Es posible que una palabra repetida muchas veces pierda rápidamente el sentido, que ya no signifique nada, se convierta en sonido vacío, boyando en un espacio mental indefinido. Pronuncien sin parar la palabra “silla” y ya no sabrán donde están sentados. El suceso lingüístico llegó a recibir un nombre: “saciedad semántica”. Cuando el significado se agota y la palabra no da más. ¿O somos nosotros quienes no comprendemos qué dice? ¿Ella es acaso independiente de lo que refiere?
Puede ser un juego peligroso, a pequeña escala demuestra la fragilidad del lenguaje y lo arbitrario de los signos que nos sostienen en este mundo. Esta vivencia verbal me lleva a pensar en otras repeticiones, casi despropósitos de la comunicación actual. Me refiero a cierto tipo de mensajes navideños: los reenviados recibidos y los mensajes de audio.
Empiezo por los primeros, aquellos que se reciben sabiendo que fueron enviados previamente, y por lo tanto uno no es uno, es muchos que desconoce, dado que en los reenvíos no figuran los demás destinatarios; no sabemos entre quiénes estamos en relación con la persona que nos reenvía “afectuosamente” un saludo de fin de año, probablemente algún gift o videíto que encontró interesante entre aquellos que a su vez le fueron reenviados.
La cadena impersonal trasladando un supuesto de felices fiestas personalizado se parece a las palabras que se repiten hasta agotar su significación. Más de diez veces reenviado ya no es ningún recibido. Si tienen la suerte de ser considerados originales o divertidos, seguirán siendo reenviados, aunque casi todos terminen eliminados con un gesto de desdén que nadie recibirá.
Me resulta más difícil fundamentar la segunda categoría. Es una experiencia de extenuación reciente que provino de la distancia. Empezó por los oídos y terminó en la lengua: los mensajes de audio se me desnaturalizaron. Estoy en Ecuador y en lugar de llamados recibí múltiples mensajes grabados. Hasta que de repente ya no entendí quién me los estaba enviando, su voz me resultaba extraña. A diferencia de otras veces, tuve el cuidado de no pasarlos en ninguna velocidad, tratando de escuchar a la persona como si estuviera realmente del otro lado, pero las voces se deshacían en el aire. Lo grabado se volvía efímero. Quizá fue porque recibí una seguidilla de narraciones prolongadas, descriptivas, que iban sumando anécdotas, nombres, bebidas, familiares, regalos. A las que yo respondía con otro mensaje de audio contando nubes, pájaros, comidas, parentela, que proseguía a su vez con uno nuevo agregando precios de hoteles, más anécdotas, bostezos, carrasperas, besos para todos.

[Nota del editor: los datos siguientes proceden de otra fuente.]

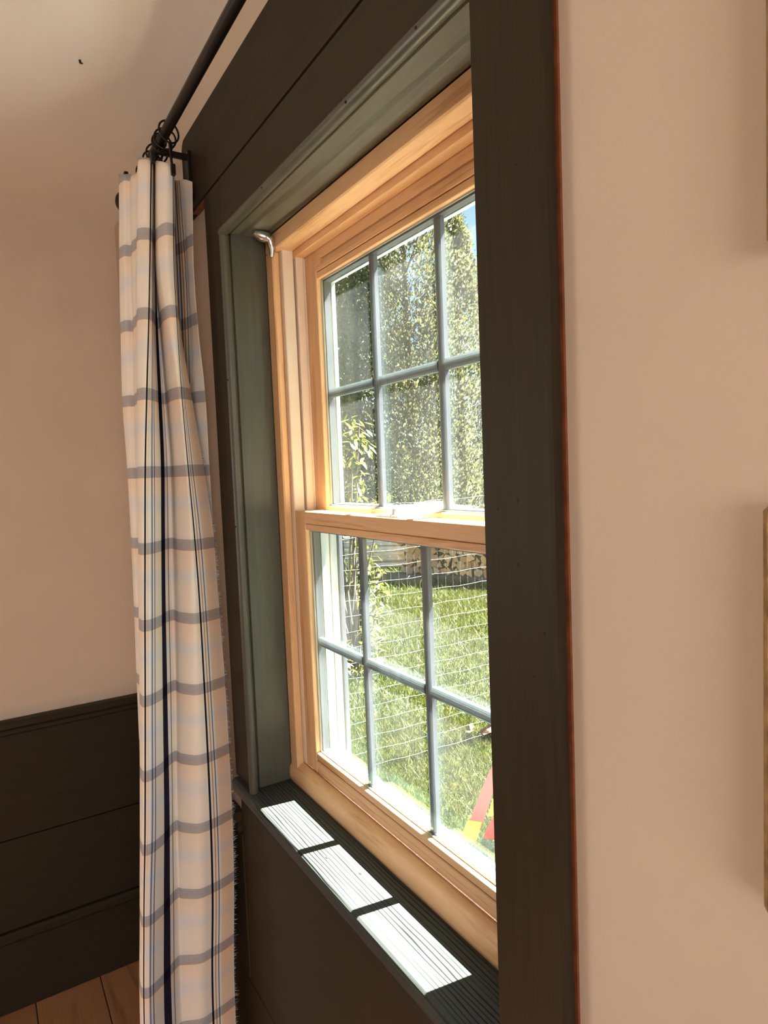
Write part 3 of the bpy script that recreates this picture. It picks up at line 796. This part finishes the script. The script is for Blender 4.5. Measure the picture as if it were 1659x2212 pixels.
# grass blades over the part of the lawn that shows
M['grass'] = leaf_mat('grass_blades', [(0.30, (0.022, 0.034, 0.003)), (0.50, (0.050, 0.058, 0.005)), (0.68, (0.095, 0.086, 0.017)), (0.8, (0.13, 0.11, 0.045))], 14.0, rough=0.55, transl=0.35, spec=0.3)
def grass(n, r0, r1, hgt, wid):
    a = rng.uniform(math.radians(16), math.radians(56), n)        # bearing from +Y towards +X
    rr = np.sqrt(rng.uniform(r0 ** 2, r1 ** 2, n))
    x, y = rr * np.sin(a), rr * np.cos(a)
    k = (x > 1.74)
    x, y = x[k], y[k]; n = len(x)
    th = rng.uniform(0, 2 * math.pi, n); h = hgt * rng.uniform(.5, 1.3, n); w_ = wid * rng.uniform(.6, 1.3, n)
    lx, ly = rng.normal(0, .55, n) * h, rng.normal(0, .55, n) * h
    p0 = np.c_[x - np.cos(th) * w_, y - np.sin(th) * w_, np.full(n, GZ)]
    p1 = np.c_[x + np.cos(th) * w_, y + np.sin(th) * w_, np.full(n, GZ)]
    p2 = np.c_[x + lx, y + ly, GZ + h]
    return np.stack([p0, p1, p2], 1)
T = np.concatenate([grass(70000, 2.0, 5.2, .055, .0035), grass(70000, 5.2, 10.5, .07, .006), grass(40000, 10.5, 20, .10, .012)])
me = bpy.data.meshes.new('lawn_grass')
me.vertices.add(len(T) * 3); me.vertices.foreach_set('co', T.ravel())
me.loops.add(len(T) * 3); me.loops.foreach_set('vertex_index', np.arange(len(T) * 3))
me.polygons.add(len(T)); me.polygons.foreach_set('loop_start', np.arange(len(T)) * 3); me.polygons.foreach_set('loop_total', np.full(len(T), 3))
me.materials.append(M['grass']); me.update(calc_edges=True); me.validate()
tag(link_mesh('lawn_grass', me), 'short yellow-green grass of the sunlit lawn', 'grass', kind='stuff')

def tri_mesh(name, T, mat, parent, quads=False):
    """T: (n,k,3) world polygons"""
    n, k = T.shape[:2]
    me = bpy.data.meshes.new(name)
    co = T.reshape(-1, 3) - np.array(LOC[parent.name])
    me.vertices.add(n * k); me.vertices.foreach_set('co', co.ravel())
    me.loops.add(n * k); me.loops.foreach_set('vertex_index', np.arange(n * k))
    me.polygons.add(n); me.polygons.foreach_set('loop_start', np.arange(n) * k); me.polygons.foreach_set('loop_total', np.full(n, k))
    me.materials.append(mat); me.update(calc_edges=True)
    return link_mesh(name, me, parent)

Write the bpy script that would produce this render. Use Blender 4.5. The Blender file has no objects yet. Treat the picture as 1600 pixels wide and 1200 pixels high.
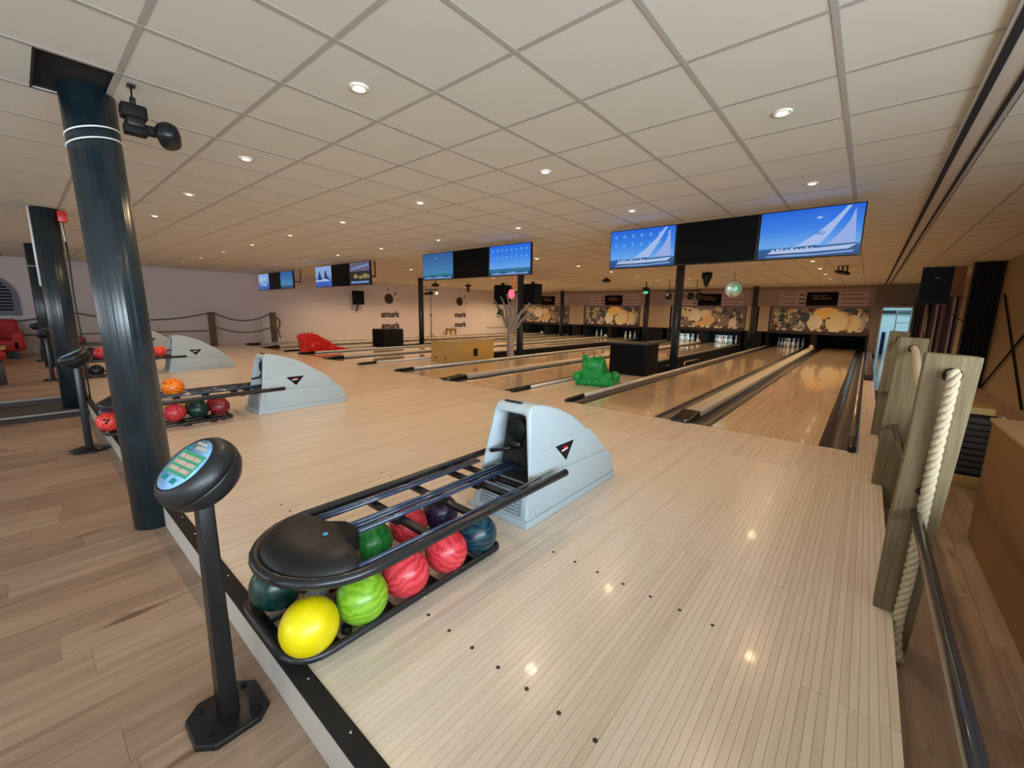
import bpy, bmesh, math, random
from mathutils import Vector, Matrix, Quaternion
random.seed(7)
PI = math.pi
SC = bpy.context.scene
COL = SC.collection

# ------------------------------------------------------------------ camera
HC = 1.34
cam_d = bpy.data.cameras.new('camera'); cam = bpy.data.objects.new('camera', cam_d); COL.objects.link(cam)
cam_d.sensor_width = 36.0; cam_d.lens = 647.89/1600*36.0; cam_d.clip_start = .02; cam_d.clip_end = 100
yaw, pitch, roll = -.70137, -.17240, .0160
fw = Vector((math.sin(yaw)*math.cos(pitch), math.cos(yaw)*math.cos(pitch), math.sin(pitch)))
rt0 = Vector((math.cos(yaw), -math.sin(yaw), 0)); up0 = rt0.cross(fw)
rt = math.cos(roll)*rt0+math.sin(roll)*up0; up = -math.sin(roll)*rt0+math.cos(roll)*up0
cam.matrix_world = Matrix(((rt.x, up.x, -fw.x, 0), (rt.y, up.y, -fw.y, 0), (rt.z, up.z, -fw.z, HC), (0, 0, 0, 1)))
SC.camera = cam

# ------------------------------------------------------------------ world, light, exposure
SC.view_settings.view_transform = 'Standard'; SC.view_settings.look = 'None'
SC.view_settings.gamma = 1; SC.view_settings.use_curve_mapping = False
SC.view_settings.exposure = -0.13
W = bpy.data.worlds.new('world'); SC.world = W; W.use_nodes = True
W.node_tree.nodes['Background'].inputs[0].default_value = (.55, .6, .7, 1)
W.node_tree.nodes['Background'].inputs[1].default_value = .25

def area(name, loc, rot, sx, sy, power, color, spread=PI):
    l = bpy.data.lights.new(name, 'AREA'); l.shape = 'RECTANGLE'; l.size = sx; l.size_y = sy
    l.energy = power; l.color = color; l.spread = spread
    o = bpy.data.objects.new(name, l); COL.objects.link(o); o.location = loc; o.rotation_euler = rot
    return o
# daylight entering through the glazing on the right and behind the camera, plus an added fill at back left
area('daylight_right', (2.92, -1.5, 1.3), (0, PI/2-.30, 0), 1.8, 6.4, 800, (.76, .90, 1.0))
area('daylight_back', (-3.8, -4.8, 1.3), (PI/2-.3, 0, 0), 6.6, 1.9, 110, (.86, .94, 1.0))
area('back_left_fill', (-12, -4.9, 1.3), (PI/2, 0, 0), 6.0, 1.6, 90, (.9, .93, 1.0))  # added fill to brighten the far left; the wall behind has no glazing
area('far_room_light', (1.0, 24.2, 2.3), (0, 0, 0), 1.4, 2.2, 60, (.72, .93, 1.0))
LIGHT_W = 9.0
LIGHT_C = (1.0, .71, .43)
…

¿Era un diálogo? ¿Una conversación diferida? ¿Un soliloquio patético? ¿Ya no había nadie del otro lado? ¿Eran grabaciones en el vacío de una conversación nunca establecida? Mi propia voz se volvió ajena cuando me dispuse a grabar el último.
Mejor escribir, aunque sea una palabra. “Hola”. Siempre me pareció que la lengua hablada no es la misma que la escrita.
La voz se agota en el decir. La palabra persiste en el tiempo visual de la escritura.